Wednesday, April 4, 2012

Alert to Gifted Advocates: We Need to Change This Meme!

I just saw it retweeted:

If you’re 130 IQ you're as different from the mean as if you were 70 IQ on the other side. #NAGC ”

Once again, I pointed out that IQ scores are not measures of amount of ability (or need). They are only a relative ranking of scores, corresponding to percentiles. A 30 point interval on one part of the IQ scale may mean a much greater difference in abilities than a 30 point interval on another part of the scale.

This meme is everywhere in the gifted universe:

The child of 160 IQ (top 0.01%) is as different from the child of 130 IQ (top 2%) as that child is from the child of average ability.”

~Leta Hollingworth, Children Above 180 IQ (1942) [1]

There is the numerical answer: a child of IQ 160 is as different from a moderately gifted child of 130, as that child is from an average child of 100. “ [2]

Now move in the opposite direction from 100. An IQ score up to one standard deviation above 100 is considered normal, or average. Move up one standard deviation is mildly gifted. That means that a child with a score of 130 is as different from a child with an IQ of 100 as is the child with an IQ of 70, a score which definitely qualifies a child for special services. Move up one more standard deviation and we move into the range of moderately gifted (130-144). The same range on the other side of 100 is the mildly retarded range.” [3]

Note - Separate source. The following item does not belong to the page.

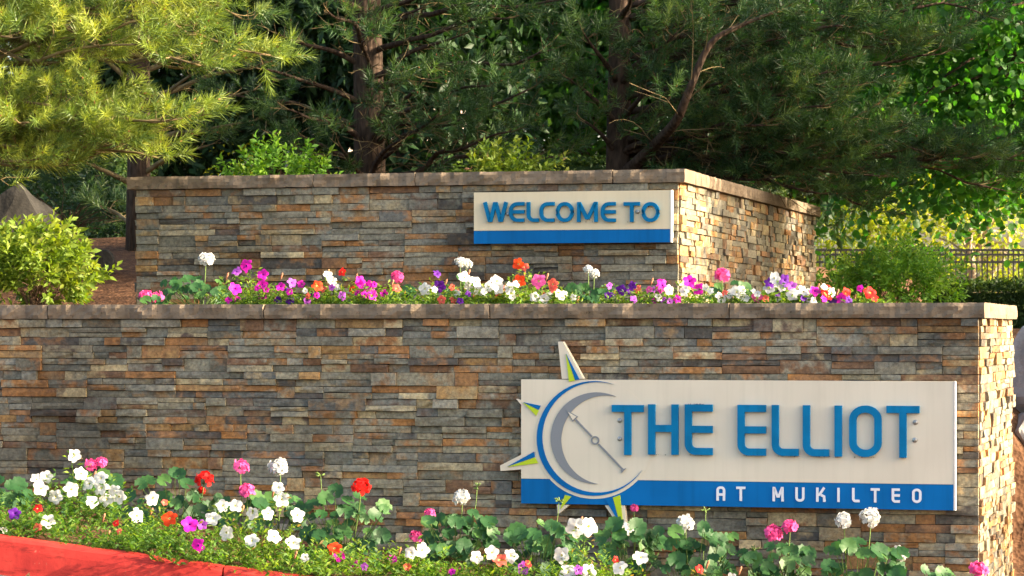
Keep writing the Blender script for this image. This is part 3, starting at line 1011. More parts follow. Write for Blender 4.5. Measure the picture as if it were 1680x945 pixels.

Let’s pretend that you take an average child with an IQ of 100. Take this child and put them into a classroom where everyone else’s IQ is 70 and below. In other words you are taking an average child and putting him or her into a school environment where all the classmates are mentally retarded. Not only are these classmates mentally retarded but the curriculum is also geared for the mentally retarded children. “ [4]

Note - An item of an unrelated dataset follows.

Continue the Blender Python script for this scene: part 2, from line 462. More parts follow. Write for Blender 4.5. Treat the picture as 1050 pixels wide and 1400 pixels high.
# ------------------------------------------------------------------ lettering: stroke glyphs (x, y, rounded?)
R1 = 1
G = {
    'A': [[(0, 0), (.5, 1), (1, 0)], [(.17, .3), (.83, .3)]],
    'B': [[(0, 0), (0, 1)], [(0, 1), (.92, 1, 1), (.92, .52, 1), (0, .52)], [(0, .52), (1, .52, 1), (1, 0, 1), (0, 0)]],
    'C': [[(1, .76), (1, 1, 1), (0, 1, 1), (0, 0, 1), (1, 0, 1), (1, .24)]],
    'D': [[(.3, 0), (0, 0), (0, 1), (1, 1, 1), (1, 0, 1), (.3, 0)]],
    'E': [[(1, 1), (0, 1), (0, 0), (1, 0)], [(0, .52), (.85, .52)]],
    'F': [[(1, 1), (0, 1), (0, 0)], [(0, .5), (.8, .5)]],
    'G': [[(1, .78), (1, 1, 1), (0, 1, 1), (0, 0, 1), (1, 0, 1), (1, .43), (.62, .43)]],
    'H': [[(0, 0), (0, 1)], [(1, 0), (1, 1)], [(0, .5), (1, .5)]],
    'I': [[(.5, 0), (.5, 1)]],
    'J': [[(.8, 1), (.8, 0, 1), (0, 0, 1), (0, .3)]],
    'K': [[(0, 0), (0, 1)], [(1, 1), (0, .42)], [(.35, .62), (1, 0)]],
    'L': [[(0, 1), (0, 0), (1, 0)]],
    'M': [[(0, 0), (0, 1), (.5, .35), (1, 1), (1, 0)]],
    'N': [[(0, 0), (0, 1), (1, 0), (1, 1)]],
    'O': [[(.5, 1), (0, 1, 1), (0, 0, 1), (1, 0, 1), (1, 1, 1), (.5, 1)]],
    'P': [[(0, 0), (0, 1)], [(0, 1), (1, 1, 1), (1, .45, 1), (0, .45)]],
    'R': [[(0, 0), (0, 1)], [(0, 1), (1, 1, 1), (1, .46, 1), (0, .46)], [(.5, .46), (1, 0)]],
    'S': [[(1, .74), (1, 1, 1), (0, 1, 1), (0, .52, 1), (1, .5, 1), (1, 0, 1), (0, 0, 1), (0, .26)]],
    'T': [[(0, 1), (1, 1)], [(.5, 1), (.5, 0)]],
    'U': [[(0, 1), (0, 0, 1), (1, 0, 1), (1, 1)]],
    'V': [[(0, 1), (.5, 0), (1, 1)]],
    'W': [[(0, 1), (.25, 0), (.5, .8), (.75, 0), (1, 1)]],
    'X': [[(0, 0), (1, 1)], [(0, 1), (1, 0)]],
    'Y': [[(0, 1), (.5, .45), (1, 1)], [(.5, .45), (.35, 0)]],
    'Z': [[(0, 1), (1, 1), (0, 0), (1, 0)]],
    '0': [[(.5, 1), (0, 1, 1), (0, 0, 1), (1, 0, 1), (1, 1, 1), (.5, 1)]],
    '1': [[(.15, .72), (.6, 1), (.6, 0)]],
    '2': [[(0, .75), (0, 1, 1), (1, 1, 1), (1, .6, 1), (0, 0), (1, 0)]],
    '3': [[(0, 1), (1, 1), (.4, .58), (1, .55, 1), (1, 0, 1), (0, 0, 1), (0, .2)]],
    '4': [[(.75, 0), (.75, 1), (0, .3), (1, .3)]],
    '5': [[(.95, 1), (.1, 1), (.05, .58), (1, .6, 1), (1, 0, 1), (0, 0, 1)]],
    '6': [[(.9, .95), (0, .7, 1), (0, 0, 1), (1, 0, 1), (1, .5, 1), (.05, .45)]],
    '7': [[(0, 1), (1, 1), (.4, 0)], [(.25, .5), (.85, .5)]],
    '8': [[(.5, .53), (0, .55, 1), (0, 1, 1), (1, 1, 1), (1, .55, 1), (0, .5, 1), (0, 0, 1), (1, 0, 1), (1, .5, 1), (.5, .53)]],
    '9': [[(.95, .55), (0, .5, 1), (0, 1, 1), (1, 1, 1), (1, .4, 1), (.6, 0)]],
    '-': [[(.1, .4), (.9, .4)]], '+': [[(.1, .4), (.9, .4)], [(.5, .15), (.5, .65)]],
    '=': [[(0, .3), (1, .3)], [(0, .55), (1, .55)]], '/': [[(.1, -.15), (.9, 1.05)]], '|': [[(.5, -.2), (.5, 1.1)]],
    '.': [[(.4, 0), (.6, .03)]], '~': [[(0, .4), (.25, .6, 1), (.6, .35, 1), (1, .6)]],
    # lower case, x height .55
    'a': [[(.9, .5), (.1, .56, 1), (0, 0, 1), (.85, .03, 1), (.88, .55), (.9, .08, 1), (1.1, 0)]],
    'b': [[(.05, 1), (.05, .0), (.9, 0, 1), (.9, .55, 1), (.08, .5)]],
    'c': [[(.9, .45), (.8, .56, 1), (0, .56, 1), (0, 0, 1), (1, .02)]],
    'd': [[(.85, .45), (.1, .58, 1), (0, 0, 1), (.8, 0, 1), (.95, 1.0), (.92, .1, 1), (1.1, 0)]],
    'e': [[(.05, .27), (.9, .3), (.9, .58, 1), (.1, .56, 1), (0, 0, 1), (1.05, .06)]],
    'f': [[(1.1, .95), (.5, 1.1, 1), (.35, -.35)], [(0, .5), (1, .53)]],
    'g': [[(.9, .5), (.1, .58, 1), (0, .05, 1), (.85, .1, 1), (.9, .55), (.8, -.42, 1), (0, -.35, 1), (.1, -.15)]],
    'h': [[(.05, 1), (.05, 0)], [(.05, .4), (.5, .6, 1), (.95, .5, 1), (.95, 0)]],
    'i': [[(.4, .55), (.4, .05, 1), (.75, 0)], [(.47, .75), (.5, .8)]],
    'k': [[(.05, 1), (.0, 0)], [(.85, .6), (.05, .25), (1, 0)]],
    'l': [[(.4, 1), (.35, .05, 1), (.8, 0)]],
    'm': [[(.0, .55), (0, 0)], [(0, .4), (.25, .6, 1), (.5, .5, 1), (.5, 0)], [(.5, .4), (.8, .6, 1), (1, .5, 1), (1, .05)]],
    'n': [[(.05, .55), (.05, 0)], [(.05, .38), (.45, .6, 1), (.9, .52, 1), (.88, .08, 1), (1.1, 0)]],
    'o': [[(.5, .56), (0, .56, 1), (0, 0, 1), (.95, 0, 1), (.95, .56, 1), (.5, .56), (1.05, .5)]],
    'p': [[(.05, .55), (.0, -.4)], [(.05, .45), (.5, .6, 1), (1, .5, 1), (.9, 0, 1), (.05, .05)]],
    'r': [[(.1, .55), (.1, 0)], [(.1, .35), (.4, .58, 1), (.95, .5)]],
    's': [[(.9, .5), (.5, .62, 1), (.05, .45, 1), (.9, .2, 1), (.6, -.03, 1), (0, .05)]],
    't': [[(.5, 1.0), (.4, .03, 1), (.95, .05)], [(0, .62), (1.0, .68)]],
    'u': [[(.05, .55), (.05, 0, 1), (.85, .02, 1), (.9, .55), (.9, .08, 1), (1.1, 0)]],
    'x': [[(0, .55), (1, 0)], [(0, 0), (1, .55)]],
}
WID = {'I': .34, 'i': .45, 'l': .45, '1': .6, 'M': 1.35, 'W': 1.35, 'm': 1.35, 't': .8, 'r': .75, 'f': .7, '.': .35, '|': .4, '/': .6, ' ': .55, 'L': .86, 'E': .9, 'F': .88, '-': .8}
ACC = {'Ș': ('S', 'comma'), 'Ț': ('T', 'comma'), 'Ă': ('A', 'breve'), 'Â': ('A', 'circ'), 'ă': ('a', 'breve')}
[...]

What's the difference? Gifted children tend to think differently and learn more quickly than their peers. Compare a gifted child (IQ = 130) to an average child (IQ=100) you will see the difference: the gifted child learns quicker, thinks deeper, and draws conclusions more easily. Compare that gifted child (IQ=130) to the highly gifted child (IQ=160). Again, you will see the difference, in many of the same ways. Now compare the highly gifted child to the normal child, and you face a chasm that by the end of elementary school may place these two children as much as 5 years apart in mental age.

There's another way to look at it. The difference between the exceptionally gifted and the average child is the same as the difference between the average child and the mentally handicapped child of IQ 40. That's a big difference!” [5]

Why does this matter?

  • As advocates we should strive to be accurate. Our credibility is at stake!

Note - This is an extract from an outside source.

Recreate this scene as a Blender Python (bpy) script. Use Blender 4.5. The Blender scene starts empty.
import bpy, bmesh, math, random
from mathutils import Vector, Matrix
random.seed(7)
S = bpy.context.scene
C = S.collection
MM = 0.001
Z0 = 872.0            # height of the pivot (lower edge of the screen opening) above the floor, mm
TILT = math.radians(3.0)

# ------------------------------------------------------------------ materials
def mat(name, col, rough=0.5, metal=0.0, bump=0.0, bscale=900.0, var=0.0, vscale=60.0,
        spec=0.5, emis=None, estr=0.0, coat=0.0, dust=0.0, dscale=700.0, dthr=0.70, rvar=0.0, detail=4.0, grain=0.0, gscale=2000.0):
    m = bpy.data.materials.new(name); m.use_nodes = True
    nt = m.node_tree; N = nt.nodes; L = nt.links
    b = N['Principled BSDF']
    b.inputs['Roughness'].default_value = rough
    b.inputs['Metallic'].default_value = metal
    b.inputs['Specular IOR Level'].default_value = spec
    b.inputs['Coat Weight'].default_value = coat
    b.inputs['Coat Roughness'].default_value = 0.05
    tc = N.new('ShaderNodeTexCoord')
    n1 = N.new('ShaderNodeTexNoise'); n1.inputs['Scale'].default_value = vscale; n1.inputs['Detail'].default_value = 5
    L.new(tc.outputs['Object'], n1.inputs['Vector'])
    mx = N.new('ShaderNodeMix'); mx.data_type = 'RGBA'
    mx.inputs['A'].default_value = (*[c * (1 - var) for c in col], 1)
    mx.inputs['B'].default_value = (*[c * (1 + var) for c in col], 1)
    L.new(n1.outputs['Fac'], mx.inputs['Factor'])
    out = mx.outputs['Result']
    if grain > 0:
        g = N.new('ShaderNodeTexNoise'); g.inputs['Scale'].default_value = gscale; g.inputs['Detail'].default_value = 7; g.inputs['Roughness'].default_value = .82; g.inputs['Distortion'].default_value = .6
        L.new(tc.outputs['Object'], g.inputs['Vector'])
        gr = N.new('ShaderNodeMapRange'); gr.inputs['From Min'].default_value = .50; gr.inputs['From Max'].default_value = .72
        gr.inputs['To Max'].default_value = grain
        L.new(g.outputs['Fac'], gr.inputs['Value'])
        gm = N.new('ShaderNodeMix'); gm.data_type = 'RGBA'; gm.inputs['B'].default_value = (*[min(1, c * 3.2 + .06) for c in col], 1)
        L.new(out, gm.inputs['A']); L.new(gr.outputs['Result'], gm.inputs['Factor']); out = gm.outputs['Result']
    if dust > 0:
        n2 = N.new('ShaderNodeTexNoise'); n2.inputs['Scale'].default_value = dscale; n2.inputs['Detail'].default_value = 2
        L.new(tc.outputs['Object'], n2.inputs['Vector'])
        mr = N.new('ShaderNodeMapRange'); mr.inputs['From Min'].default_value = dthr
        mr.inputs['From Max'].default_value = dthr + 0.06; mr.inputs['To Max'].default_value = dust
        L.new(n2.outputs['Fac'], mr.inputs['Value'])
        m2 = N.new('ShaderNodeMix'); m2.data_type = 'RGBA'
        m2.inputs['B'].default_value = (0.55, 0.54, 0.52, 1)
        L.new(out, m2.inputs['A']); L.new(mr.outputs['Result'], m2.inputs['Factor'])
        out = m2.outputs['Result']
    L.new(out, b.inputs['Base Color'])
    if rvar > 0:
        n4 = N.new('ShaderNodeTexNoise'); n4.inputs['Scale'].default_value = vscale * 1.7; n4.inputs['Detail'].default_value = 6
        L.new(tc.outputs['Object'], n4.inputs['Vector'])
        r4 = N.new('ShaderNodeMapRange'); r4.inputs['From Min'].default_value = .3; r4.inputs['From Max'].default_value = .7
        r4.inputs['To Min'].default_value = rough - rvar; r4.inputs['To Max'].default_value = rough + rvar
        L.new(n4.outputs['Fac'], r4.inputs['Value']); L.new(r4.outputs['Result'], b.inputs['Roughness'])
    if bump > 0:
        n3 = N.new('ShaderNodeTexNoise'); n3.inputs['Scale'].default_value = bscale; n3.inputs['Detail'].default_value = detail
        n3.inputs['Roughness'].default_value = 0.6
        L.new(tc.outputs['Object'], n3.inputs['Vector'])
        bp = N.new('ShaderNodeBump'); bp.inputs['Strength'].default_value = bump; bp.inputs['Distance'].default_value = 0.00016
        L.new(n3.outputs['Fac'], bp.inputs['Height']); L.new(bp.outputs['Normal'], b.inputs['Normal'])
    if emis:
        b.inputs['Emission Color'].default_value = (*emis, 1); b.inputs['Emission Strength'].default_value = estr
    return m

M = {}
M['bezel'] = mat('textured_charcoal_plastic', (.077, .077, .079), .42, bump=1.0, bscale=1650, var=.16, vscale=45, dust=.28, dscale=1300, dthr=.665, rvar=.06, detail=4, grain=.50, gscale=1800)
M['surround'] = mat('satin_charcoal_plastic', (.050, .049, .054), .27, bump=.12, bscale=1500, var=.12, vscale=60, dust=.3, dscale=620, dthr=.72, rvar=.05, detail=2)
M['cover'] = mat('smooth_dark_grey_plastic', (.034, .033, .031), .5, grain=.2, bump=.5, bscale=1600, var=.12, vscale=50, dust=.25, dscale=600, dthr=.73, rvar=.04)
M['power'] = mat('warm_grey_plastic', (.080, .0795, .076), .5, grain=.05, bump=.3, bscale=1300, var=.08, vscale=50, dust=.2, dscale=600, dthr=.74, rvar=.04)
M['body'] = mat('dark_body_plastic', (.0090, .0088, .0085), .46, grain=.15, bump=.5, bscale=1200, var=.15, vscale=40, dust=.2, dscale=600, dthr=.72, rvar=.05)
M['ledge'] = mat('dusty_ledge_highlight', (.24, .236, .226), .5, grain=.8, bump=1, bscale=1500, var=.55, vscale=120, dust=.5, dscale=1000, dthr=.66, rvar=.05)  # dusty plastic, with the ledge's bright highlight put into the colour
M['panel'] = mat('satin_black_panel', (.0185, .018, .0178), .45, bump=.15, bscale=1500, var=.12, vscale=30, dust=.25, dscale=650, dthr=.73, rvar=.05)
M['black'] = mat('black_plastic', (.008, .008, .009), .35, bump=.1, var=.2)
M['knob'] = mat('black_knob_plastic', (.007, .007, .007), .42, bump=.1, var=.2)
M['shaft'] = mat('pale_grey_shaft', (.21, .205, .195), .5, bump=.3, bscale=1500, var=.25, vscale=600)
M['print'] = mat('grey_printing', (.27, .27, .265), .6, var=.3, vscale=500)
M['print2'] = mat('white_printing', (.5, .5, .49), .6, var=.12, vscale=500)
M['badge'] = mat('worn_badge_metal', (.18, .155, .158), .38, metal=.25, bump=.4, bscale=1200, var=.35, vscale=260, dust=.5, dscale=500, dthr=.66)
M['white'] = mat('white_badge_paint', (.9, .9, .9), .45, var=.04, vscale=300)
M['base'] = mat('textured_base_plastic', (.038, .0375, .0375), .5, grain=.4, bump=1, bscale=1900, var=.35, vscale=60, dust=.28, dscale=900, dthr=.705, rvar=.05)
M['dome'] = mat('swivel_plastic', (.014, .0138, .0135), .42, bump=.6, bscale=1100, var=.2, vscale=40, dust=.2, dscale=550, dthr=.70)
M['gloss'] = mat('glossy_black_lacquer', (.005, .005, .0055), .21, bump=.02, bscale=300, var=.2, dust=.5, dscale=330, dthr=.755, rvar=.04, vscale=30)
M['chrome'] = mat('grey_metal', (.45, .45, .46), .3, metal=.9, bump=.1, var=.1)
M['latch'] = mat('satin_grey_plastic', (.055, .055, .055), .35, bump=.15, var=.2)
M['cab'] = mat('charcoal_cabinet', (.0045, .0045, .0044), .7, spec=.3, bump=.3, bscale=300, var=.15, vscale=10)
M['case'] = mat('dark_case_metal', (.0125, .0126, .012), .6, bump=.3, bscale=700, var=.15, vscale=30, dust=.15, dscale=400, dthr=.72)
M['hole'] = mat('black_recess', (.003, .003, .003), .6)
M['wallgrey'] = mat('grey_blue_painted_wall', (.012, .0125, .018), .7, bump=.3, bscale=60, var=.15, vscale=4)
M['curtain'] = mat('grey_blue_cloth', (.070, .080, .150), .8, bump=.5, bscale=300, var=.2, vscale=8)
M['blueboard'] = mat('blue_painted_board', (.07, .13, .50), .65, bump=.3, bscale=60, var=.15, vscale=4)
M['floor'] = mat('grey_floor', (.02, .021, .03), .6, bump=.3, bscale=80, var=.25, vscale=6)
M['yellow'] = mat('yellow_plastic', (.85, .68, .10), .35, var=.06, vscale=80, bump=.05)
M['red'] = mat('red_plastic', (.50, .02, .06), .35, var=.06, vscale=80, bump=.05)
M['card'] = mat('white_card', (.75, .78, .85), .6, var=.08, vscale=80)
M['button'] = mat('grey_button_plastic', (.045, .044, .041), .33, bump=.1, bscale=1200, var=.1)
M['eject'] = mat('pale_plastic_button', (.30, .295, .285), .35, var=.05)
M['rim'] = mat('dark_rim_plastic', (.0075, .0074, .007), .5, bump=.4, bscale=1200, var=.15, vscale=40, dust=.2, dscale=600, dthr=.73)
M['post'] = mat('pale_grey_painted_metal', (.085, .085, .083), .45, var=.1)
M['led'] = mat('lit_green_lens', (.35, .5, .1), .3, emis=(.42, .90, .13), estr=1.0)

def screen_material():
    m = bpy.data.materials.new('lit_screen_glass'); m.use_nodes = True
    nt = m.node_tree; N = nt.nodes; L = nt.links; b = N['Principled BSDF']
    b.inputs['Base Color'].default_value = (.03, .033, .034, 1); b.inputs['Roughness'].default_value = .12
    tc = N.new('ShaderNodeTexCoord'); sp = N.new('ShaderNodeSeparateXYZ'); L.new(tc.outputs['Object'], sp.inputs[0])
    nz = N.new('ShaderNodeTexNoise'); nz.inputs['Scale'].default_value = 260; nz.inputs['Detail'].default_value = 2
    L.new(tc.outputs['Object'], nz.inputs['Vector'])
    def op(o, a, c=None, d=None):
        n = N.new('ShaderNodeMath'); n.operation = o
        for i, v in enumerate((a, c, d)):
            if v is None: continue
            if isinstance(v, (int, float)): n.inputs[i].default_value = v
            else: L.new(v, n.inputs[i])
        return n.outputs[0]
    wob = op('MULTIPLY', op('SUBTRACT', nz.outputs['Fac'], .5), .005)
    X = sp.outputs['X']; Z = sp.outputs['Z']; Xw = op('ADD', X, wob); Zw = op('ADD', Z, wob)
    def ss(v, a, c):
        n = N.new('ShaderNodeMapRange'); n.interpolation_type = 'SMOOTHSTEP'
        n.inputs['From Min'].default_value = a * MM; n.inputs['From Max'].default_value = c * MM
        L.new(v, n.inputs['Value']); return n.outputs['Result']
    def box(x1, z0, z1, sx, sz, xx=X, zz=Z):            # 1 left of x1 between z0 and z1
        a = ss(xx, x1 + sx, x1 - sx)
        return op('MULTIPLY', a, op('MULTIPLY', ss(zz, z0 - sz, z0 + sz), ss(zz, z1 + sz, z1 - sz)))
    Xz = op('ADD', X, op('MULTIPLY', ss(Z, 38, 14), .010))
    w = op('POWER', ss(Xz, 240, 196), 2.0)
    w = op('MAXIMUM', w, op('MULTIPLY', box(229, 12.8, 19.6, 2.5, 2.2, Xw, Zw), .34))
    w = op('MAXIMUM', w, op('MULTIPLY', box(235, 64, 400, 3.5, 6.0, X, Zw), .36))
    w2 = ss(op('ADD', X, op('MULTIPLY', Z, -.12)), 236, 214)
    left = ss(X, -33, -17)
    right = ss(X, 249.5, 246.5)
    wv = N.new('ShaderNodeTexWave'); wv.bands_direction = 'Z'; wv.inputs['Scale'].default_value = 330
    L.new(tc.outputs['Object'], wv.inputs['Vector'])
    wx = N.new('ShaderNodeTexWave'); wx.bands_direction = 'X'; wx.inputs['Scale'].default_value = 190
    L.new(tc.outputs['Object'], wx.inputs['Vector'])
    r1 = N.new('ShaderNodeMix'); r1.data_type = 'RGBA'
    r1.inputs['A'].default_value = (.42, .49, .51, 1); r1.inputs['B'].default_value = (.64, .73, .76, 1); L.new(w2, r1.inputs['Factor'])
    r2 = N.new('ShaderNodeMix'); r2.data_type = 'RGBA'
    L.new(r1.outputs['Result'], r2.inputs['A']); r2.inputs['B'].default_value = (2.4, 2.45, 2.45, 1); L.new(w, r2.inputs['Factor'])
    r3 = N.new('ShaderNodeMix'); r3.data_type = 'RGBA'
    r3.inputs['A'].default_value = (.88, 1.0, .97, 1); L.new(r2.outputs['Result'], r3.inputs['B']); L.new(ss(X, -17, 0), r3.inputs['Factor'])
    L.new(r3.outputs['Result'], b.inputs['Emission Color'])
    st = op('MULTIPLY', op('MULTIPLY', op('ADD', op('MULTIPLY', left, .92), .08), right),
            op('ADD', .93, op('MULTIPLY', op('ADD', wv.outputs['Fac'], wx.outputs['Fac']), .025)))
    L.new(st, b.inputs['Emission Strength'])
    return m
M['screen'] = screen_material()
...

  • As advocates we should strive to educate—not spread misinformation just because it is a handy analogy to make a point.

  • Think about how our advocacy is perceived by others: When we make a comparison that implies average people are mentally impaired compared to gifted people, we alienate most of our listeners.

I understand that the goal is to build awareness of the very real needs of gifted children. So instead let's use the real meaning of IQ scores: a high (or low) score is unusual. Unusual kids are likely to need unusual accommodations.

Please, make a small change, gifted advocates! Be accurate, educate, and build awareness without alienating others. Let's start using a new meme:

Unusual kids

are likely to need

unusual accommodations.







  1. TY could you add a share widget? I enjoyed this ... and now don't need to write it ;)

  2. Through IQ testing we determine labels. Labels enable classification of needs within our system.

    The quote you're taking contention with comes from Jim Webb, founder of SENG.

    From my learned conclusion, his statement is not inaccurate, misleading, or lacking credibility. It is concise and enables objectivity when considering the needs of unusual kids who need usual accommodations.

    The only drawback for the gifted community is that some children who are gifted don't reflect that on IQ tests.

  3. Correct. IQ scores have never, ever been measurements on a foot ruler. Both Binet and Terman, developers of the earliest IQ tests, specifically rejected this analogy for describing IQ test scores.

    In a rare example of accuracy on Wikipedia, one section of an article on levels of measurement in psychology

    actually gets this right, and cites researchers on IQ tests who reject the view reflected in the common quotation in gifted education literature.